Desde que vine acá, no podía volver a percibir la vida desde un sólo ángulo. Las comparaciones entre lo que yo creía que era la vida cuando no conocía otra cosa que mi México, y lo que España me sugería, me hacían permanecer nuevamente con los sentidos alerta, como un niño que recién descubre el mundo: Allá, ese sol que te llena de vida, aquí, que casi te la quita; allá, las tormentas eléctricas en medio del calor del verano; acá la lluvia invernal, de gotitas imperceptibles pero constantes…

– Acá le llamamos chícharos a las judías.

– Pues allá le llamamos chícharos a los guisantes.

– ¿Entonces cómo llaman a las judías?

– No hay judías.

– ¿Y qué hacen los judíos?

La verdad es que me divertía mucho, no es que no fuera feliz… es solo que en ese vaivén de ideas perdí esa espectral pero sólida ilusión de ser algo, o alguien, y descubrí que mi vida estaba hecha de humo, salpicada tal vez por una que otra cosa genuina. Y que todo aquello que era verdadero, estaba dentro de mi. Y no era mucho, pero por fortuna nadie me lo podía quitar.

Llegué a mi nuevo hogar con sólo un escaso puñado de tesoros intangibles, de esos que la vida te regala y que son irrenunciables.

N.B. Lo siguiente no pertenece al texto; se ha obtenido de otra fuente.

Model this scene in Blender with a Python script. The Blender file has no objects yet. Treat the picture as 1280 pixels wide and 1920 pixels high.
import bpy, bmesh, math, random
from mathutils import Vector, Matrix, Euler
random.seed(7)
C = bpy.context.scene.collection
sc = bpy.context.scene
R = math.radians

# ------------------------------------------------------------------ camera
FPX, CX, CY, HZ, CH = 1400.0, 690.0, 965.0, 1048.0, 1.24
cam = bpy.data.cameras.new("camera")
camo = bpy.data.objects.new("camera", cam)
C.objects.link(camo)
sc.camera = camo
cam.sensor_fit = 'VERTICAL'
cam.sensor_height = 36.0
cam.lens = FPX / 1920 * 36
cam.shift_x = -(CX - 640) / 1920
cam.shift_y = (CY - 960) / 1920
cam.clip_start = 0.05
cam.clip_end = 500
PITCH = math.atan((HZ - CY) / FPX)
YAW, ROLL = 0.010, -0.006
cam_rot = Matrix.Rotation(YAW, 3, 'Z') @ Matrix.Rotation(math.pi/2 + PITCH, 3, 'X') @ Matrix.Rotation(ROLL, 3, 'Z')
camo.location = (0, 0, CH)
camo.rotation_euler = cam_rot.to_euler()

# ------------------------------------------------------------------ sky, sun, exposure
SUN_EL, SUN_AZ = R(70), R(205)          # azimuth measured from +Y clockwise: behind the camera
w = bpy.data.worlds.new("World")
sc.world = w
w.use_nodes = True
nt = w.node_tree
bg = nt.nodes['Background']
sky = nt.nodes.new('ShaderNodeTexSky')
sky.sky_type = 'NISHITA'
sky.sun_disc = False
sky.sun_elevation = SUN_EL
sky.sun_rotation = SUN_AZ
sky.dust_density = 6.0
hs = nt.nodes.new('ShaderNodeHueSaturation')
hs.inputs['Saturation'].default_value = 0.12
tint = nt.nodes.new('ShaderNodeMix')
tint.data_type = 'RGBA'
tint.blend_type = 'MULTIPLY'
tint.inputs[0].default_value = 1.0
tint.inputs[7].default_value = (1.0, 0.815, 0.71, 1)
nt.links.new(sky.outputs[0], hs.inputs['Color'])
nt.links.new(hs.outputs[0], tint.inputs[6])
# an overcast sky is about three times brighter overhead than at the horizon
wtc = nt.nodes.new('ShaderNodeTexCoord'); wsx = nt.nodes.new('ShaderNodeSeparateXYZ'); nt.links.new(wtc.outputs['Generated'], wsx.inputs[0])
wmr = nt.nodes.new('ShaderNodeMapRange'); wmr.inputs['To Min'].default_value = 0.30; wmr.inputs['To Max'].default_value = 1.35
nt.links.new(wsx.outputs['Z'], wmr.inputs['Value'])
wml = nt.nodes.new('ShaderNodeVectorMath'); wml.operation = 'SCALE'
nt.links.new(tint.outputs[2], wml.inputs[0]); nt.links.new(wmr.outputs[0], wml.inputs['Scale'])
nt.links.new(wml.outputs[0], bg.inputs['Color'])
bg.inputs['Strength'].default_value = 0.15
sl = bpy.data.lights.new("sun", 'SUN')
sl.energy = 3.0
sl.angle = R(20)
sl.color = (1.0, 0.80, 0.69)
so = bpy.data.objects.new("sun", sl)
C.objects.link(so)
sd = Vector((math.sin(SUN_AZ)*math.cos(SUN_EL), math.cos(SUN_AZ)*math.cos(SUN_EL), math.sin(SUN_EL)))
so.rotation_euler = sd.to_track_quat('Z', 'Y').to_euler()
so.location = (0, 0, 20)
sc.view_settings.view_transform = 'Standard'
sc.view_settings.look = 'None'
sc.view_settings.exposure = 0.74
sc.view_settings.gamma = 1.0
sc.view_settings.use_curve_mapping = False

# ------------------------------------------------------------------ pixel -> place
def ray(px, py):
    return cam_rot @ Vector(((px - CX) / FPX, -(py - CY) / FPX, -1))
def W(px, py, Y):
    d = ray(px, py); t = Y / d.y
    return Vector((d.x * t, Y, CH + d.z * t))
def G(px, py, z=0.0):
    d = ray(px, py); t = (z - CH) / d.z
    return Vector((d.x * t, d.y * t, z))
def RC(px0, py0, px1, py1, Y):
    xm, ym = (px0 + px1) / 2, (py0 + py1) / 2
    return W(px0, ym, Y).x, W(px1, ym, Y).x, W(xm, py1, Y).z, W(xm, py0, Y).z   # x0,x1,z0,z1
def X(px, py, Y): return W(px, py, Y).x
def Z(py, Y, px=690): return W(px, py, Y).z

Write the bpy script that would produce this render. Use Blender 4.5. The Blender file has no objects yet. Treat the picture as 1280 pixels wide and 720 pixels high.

Aquella certeza era suficiente para empezar, pero había aparecido en mi vida un gran hueco desde que la distancia hizo esfumarse a los pretendidos amigos, las falsas creencias sobre mí misma, las cicatrices que creí que tenía, las personas que fingían amarme, las máscaras que me habían colocado los otros con su admiración o sus expectativas y que creía encarnadas en mi verdadero rostro… Es increíble lo mucho que uno puede llegar a echar de menos las cadenas que ni siquiera sabía que portaba.

Y es que en este inmenso hueco se había creado espacio vacío, nada más y nada menos que la materia con la que se construye el universo, según dicen. Y en el medio, flotando como estrellas, mis solitarios tesoros, y yo, intentando trazarme un nuevo sentido con los rayos de sol que se filtraban por la ventana formando un símbolo invisible, igual que me sería invisible una constelación si la estuviera observando sentada en una de sus estrellas. Todo tenía un sentido, pero por un problema básico de perspectiva, no me era posible intuir el significado de mi propia existencia.

Las motas de polvo flotaban infinitamente frente a mi vista, como flotan por cada centímetro del aire sin que nos percatemos que existen, como un recordatorio de que no hay espacio vacío, que aun en el silencio de la noche flota en secreto el rocío mientras se aproxima en su danza a la flor antes que amanezca. Lo mismo me comunicaban los grillos; cantando su canción imperceptible en medio de la serenata vespertina de coches, pasos y voces, parecían repetir solidariamente «estamos aquí, aunque no te des cuenta».

La hora de la siesta tocaba su fin. El ambiente se iba enfriando, y la atmósfera, llena ahora de mí, de mis inspiraciones y mis energías, seguía cambiando. La vida se manifestaba segundo a segundo. Donde parecía haber tranquilidad y silencio, habitaban vidas pequeñas, autónomas, pero acompasadas con el ritmo de las vidas más grandes y complejas. Siempre esta pasando algo. Y sin darme cuenta, yo ya era parte de ese algo. Y ese algo se había ya vuelto parte de mí. Casi tan imperceptible como el canto de los grillos, pude escuchar la canción de mi corazón, que vibrando muy suavemente decía: «yo también ya estoy aquí.»